The third thread is the real front-line of feminism. This is the most insoluble of human conflicts - that women still have to choose a career or a child, whereas men can have both. Or, in the words of the Guardian article - Stuck on the 'mummy track' - why having a baby means lower pay and prospects:
Before they have children, the average hourly wage for female workers is 91% of the male average but declines to 67% for working mothers juggling jobs and childcare. Their wages relative to men then stagnate for 10 years before showing a modest recovery, reports the study, Newborns and New Schools. But even when children have left home, the average hourly wage for their mothers remained at 72% of the male average
The number of women who are sacked or pushed out upon becoming pregnant is still disgracefully high. School-age children cause a problem due to child-minding duties, which restrict... working hours. Women are worried by reports that nurseries may restrict their child's development.
This state of affairs affects women with different interests and aspirations differently. During my Gap Year I worked with a fair few clerical workers who felt they were in a rut careers-wise, who didn't feel they were indispensible to their work or making a difference (the 'small cog' syndrome) and whose fulfilment in work was from their colleagues rather than the nature of their work. Many of them wanted to give up full-time work to look after children whilst keeping their social contacts by working part-time but often felt they couldn't afford to do so. Where they felt they could go part-time, their working hours were conducive to child-care and the development of their career wasn't a high priority. They felt that bringing up a child was far more satisfying and fulfilling than filing paperwork or typing. It was somewhere they could feel they made a real difference.
At the other end of the spectrum, the super mums like Ruth Kelly (4 children, economics reporter, deputy editor of the Bank of England's quarterly financial report) or Nicola Horlick (5 children) are well-off enough to afford hired help.
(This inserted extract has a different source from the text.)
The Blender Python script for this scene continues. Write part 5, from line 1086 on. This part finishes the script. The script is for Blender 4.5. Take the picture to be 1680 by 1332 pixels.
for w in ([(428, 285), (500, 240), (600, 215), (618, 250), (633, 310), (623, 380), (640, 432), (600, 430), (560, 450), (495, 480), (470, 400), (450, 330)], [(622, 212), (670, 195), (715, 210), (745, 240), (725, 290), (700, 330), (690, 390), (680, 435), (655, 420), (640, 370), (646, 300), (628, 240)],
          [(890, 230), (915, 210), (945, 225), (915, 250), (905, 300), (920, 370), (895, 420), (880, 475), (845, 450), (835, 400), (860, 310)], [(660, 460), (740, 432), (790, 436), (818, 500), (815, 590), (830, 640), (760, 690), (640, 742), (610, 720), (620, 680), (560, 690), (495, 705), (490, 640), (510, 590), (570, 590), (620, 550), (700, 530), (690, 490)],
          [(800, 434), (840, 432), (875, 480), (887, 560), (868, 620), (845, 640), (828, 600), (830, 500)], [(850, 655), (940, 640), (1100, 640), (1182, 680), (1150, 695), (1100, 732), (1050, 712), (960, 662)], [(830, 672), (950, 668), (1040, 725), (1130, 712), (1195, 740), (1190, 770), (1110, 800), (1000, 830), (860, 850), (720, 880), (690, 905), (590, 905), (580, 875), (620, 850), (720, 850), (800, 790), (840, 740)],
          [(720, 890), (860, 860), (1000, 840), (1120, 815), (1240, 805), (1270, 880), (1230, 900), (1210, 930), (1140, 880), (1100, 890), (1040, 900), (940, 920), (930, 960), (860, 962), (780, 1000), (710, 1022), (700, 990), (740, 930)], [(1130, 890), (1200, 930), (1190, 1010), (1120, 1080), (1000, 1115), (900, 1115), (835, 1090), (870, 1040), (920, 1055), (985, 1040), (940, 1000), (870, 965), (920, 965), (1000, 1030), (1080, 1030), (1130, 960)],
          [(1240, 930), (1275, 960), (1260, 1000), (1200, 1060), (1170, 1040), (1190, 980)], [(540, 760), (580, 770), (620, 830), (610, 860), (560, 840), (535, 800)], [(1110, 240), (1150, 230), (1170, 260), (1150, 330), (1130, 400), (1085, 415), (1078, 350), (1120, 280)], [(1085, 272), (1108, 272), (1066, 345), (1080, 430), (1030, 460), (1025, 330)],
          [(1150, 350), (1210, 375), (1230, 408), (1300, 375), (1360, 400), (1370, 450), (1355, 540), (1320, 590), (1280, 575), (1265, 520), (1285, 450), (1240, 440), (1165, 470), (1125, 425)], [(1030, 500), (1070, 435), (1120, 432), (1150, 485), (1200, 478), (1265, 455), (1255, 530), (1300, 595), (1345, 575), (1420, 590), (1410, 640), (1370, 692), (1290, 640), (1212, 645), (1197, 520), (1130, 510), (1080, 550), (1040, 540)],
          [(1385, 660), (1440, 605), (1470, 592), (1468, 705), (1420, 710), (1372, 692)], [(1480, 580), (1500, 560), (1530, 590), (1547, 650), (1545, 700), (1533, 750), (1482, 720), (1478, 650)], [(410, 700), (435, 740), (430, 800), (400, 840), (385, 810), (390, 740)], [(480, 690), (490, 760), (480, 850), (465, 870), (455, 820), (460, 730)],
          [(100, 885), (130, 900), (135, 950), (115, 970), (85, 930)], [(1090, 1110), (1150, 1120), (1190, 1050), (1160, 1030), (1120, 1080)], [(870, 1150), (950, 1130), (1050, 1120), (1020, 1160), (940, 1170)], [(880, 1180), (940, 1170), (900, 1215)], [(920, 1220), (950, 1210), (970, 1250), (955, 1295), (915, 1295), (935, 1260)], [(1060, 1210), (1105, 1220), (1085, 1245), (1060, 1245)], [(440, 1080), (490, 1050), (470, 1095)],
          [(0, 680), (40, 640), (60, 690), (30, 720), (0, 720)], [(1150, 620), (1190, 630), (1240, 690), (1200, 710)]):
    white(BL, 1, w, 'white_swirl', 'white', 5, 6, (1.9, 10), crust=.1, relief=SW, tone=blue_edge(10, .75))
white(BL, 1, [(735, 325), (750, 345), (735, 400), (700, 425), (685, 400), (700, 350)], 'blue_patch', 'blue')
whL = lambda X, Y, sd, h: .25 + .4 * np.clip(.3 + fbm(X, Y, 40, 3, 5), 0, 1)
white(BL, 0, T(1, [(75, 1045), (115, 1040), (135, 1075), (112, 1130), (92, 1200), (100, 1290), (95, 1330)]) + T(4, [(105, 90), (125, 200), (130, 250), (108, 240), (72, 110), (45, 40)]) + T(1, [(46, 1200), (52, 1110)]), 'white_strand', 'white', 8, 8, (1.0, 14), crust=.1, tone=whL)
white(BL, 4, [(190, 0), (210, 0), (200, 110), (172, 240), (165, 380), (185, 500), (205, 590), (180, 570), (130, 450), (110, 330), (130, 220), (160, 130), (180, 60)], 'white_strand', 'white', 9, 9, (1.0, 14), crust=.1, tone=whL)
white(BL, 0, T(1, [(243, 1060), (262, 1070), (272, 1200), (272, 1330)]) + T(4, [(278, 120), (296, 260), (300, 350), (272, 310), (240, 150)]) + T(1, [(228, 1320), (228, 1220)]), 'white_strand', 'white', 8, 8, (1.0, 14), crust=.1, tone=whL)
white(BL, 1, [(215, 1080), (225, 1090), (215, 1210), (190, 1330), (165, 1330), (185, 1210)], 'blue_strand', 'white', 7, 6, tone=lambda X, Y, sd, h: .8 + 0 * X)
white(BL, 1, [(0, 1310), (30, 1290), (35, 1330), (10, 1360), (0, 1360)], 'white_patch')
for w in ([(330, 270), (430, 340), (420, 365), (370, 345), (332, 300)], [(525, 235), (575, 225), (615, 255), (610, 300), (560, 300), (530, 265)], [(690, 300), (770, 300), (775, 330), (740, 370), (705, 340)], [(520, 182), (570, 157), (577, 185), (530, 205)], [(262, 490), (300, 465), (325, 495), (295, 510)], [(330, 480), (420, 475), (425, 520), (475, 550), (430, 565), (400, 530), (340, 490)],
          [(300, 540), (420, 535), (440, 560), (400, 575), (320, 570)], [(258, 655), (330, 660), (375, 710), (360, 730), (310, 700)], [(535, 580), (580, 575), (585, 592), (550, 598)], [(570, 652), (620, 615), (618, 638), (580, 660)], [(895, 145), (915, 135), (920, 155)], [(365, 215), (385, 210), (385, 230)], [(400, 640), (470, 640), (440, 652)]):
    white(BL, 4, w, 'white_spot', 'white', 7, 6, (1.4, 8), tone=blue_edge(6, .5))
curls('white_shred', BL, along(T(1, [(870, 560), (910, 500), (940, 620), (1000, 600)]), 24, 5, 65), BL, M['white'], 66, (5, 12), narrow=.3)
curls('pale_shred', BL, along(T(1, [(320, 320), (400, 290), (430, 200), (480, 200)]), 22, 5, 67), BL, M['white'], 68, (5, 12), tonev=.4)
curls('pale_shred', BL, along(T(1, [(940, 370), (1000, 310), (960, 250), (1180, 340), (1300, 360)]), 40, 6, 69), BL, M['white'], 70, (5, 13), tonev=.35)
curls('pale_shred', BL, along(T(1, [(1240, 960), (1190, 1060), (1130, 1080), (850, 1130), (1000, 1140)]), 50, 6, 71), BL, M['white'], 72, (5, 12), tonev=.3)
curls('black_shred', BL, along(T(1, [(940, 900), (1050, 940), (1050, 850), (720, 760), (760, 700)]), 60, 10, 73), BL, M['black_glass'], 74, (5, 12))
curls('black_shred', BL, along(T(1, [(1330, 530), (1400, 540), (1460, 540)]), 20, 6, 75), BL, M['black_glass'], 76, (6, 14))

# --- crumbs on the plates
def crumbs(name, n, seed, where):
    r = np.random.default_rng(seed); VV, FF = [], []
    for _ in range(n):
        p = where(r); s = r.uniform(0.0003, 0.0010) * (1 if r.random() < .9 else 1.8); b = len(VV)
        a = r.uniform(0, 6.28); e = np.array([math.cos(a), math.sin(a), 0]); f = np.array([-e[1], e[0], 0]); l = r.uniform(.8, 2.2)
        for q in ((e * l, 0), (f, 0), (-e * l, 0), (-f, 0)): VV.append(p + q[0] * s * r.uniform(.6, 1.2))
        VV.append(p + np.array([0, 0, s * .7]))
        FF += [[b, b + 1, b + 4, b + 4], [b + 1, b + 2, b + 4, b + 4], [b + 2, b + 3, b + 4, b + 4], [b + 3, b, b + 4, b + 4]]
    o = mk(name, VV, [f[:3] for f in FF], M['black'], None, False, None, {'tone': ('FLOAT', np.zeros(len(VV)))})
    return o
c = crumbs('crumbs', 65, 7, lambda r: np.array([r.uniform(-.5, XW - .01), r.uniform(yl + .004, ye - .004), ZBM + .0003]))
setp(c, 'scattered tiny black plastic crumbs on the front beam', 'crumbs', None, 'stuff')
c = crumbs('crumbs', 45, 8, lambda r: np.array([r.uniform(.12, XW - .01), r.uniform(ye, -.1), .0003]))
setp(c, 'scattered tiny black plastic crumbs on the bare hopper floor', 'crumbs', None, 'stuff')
The third class of women are those who are not able to afford a nanny and who don't have relatives who could look after children, but who view their job/career or their extra-curricular activities (e.g. voluntary work) as their main sphere of influence. They want promotion and their job often requires long hours. Assuming they've a suitable partner at that point, these women have an unpalatable choice. Either they choose not to have children (or hope they can make enough money before they become infertile to pay someone to look after them) or they consign their career to the scrap heap. By making the choice to look after children and losing at least some of their income, women who have been competing with men in the workplace suddenly become a dependent (kinda like being a teenager and trying to beg money off your parents over again). And to women who value their job rather than just their colleagues, housekeeper and carer can't compare. Worst case scenario is that it's soul-destroying - this could be my mum (who gave up work to look after me):
A married woman in late middle-age wakes up alone, again. She cleans her big empty house before settling down to a pile of ironing. She makes herself something modest to eat. She switches on the radio. The day goes on. Perhaps later she’ll do some gardening. She feels a little lonely, to tell the truth, but she knows it’ll pass. The children have left home and she hasn’t spoken to her husband for several days. He’s away... working. She imagines him getting ready... She notices a kitchen worktop is dirty and dutifully wipes it.
[In case you're wondering - it's Doreen Davis]. It's a situation where the woman is long out of the job market, has become unaccustomed to employment, is possibly depressed, whose self-esteem and identity has narrowed down to how well she's cooked carrots and who can't conceive of escape because she has no self-confidence, no independent identity left and nowhere to go. Don't tell me it's an admirable sacrifice - it's tragic. Giving women a proper choice is the real front-line of feminism.